Encana Corp. is tightening the purse strings and slowing output in 2011 because of sustained low natural gas prices, an executive said last week.

Jeff Wojahn, who helms the U.S. division for the Calgary-based producer, spoke Wednesday at the Pritchard Capital Partners Energize 2011 Conference in San Francisco.

Encana’s capital spending budget, which is expected to be unveiled by the end of the month, is projected to be less than originally planned. “We haven’t announced it yet, but $4 [billion] to $4.5 billion is a good range,” Wojahn said of Encana’s capital spending this year.
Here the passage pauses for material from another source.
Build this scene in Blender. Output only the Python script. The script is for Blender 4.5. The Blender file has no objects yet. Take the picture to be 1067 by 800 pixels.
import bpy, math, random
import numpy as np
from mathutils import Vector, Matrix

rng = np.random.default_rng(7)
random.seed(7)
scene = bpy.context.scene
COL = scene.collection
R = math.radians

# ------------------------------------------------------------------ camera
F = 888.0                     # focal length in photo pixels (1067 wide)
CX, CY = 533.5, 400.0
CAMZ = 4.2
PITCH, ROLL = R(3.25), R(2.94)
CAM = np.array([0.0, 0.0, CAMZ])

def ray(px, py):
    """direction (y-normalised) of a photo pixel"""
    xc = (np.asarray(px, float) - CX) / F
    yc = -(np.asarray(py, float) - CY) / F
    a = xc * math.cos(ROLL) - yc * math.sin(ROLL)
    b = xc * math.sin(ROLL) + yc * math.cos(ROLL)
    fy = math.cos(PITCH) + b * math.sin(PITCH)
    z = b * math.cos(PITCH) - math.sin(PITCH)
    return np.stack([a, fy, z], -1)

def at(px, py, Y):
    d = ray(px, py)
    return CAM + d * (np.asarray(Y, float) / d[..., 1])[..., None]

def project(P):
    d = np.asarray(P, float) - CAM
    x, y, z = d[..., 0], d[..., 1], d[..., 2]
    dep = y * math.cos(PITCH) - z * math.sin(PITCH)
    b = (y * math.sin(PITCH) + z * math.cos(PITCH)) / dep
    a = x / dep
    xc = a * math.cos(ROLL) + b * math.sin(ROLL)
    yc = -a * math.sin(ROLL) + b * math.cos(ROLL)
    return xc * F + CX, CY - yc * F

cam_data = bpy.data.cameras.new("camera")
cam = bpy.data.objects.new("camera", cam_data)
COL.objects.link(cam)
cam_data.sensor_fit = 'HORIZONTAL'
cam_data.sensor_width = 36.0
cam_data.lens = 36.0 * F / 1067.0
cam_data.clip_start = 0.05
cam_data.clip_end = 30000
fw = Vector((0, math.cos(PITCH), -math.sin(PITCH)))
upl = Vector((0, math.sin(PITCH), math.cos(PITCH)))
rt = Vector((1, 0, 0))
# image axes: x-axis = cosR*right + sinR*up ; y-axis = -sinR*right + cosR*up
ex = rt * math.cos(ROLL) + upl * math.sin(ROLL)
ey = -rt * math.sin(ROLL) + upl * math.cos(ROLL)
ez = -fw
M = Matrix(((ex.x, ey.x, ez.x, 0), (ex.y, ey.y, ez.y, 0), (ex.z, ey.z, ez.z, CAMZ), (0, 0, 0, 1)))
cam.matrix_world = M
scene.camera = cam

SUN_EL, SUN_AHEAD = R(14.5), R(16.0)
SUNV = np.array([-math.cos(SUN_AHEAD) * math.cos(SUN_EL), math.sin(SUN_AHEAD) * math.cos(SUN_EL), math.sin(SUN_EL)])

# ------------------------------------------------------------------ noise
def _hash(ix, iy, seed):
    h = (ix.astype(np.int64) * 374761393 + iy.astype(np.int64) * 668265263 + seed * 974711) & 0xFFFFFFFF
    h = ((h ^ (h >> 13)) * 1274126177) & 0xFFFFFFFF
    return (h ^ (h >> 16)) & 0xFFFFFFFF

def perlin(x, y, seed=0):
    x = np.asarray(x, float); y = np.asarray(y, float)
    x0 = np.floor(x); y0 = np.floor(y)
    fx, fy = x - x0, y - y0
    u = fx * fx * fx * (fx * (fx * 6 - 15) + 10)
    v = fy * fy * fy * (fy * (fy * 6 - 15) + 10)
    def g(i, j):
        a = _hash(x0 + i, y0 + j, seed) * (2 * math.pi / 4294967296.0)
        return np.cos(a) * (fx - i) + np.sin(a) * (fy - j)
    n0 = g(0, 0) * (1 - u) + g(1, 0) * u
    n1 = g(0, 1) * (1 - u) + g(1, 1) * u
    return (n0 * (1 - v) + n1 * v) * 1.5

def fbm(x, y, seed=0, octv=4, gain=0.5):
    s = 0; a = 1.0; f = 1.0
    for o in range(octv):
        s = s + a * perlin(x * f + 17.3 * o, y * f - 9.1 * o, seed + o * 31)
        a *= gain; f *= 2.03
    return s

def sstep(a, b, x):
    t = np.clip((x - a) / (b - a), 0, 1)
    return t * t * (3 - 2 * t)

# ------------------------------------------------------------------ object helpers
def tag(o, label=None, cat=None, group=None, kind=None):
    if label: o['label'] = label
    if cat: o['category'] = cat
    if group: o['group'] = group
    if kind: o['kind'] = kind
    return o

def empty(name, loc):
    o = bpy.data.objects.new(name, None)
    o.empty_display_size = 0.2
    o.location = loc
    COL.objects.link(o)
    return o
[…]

Last October Encana cut its 2010 budget by $200 million to $4.8 billion; CEO Randy Eresman said then gas prices were “unsustainably low” (see NGI, Oct. 25, 2010). If the low gas prices persisted Eresman warned, Encana would adjust its growth rate to align with its capacity to generate cash flow.
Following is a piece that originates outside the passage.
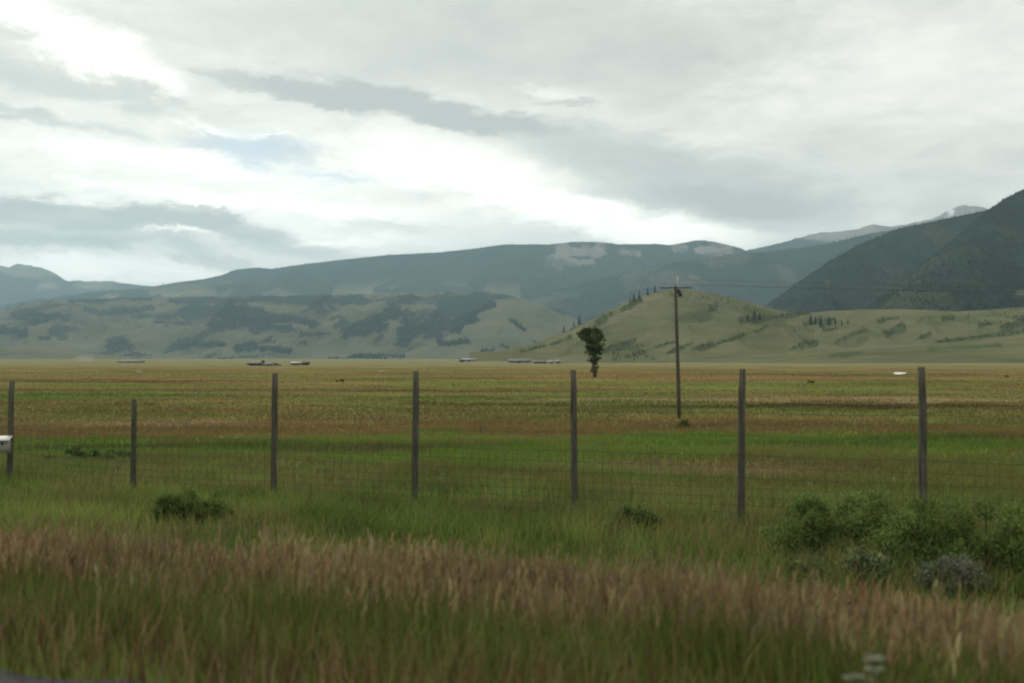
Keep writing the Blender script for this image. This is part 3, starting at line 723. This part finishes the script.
# conifers on the bare hill
def conifer(loc, H, label, seed, group, w=0.30):
    r = np.random.default_rng(seed); t = empty('pine_tree', loc); tag(t, label, 'tree', group)
    m = MB(); m.tube([(0, 0, -1.0), (0, 0, H * 0.5), (0, 0, H * 0.98)], [H * 0.022, H * 0.014, 0.03], 6); m.build('trunk', BARK, t)
    n = 520; z = H * (0.10 + 0.90 * r.random(n) ** 1.15); k = 1 - (z / H - 0.1) / 0.9
    lob = 0.75 + 0.5 * r.random(n)
    R = H * w * 0.5 * (k ** 0.85 + 0.04) * lob * r.random(n) ** 0.35; a = r.uniform(0, 6.283, n)
    p = np.stack([np.cos(a) * R, np.sin(a) * R, z - R * 0.25], -1)
    o = np.stack([np.cos(a), np.sin(a), -0.35 + 0 * a], -1); s = (H * 0.055 * r.uniform(0.6, 1.3, n))[:, None]
    sd = np.stack([-np.sin(a), np.cos(a), 0 * a], -1)
    V = np.stack([p - o * s, p + sd * s * .6, p + o * s, p - sd * s * .6], 1).reshape(-1, 3)
    c = np.array([[0.028, 0.042, 0.024]]) * np.clip(r.normal(1, .28, (n, 1)), .5, 1.8)
    mesh_obj('crown', V, (np.arange(n) * 4)[:, None] + np.array([[0, 1, 2, 3]]), LEAF, t, cols={'tint': np.repeat(c, 4, 0)})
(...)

Gas prices have remained fairly flat since Eresman’s warnings, and that will lead to less output at the gas-weighted independent, said Wojahn. In 3Q2010 Encana’s output was up 17% year/year, but this year expect to see single-digit growth, he said.

Encana’s long-range strategy to spend close to $6 billion a year to achieve an annual production growth rate of 14% collided with gas prices, which have hovered around $4.00/MMBtu, he noted.
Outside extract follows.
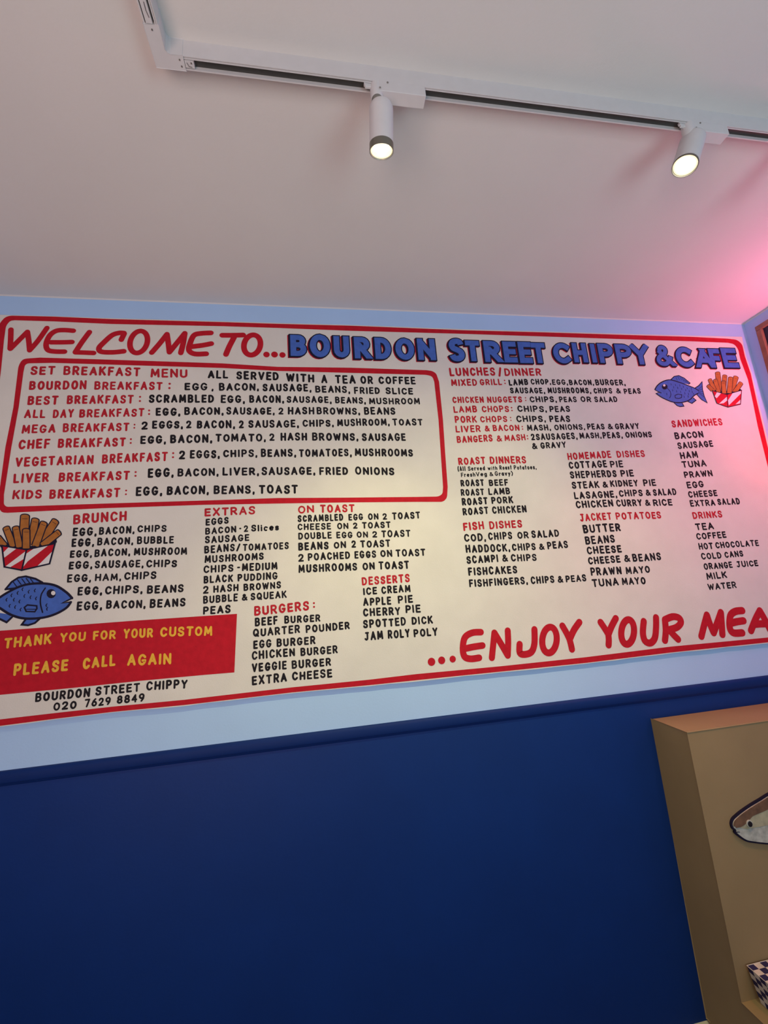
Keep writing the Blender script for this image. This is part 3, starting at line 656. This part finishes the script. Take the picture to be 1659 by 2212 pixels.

However, Encana doesn’t plan to change its production mix, he said. The producer has a leasehold in several of the biggest shale and tight gas plays in North America, including the Haynesville and Horn River/Montney shales, as well as in the Piceance Basin of Colorado.

Many of its peers have boosted liquids output from the gas plays, but Wojahn said Encana only is planning to raise oil and liquids production at a “grassroots” level. The company became a pure-play unconventional gas producer in December 2009 after its integrated oil assets were split off to form Cenovus Energy Inc. (see NGI, Dec. 7, 2009).

“We’re not going to go out there and blow our brains out buying an overvalued oil company,” Wojahn said. However, if gas prices remain in their slump, it would negatively affect the entire gas sector, he added.

“We cannot stand these low prices for much longer,” Wojahn said.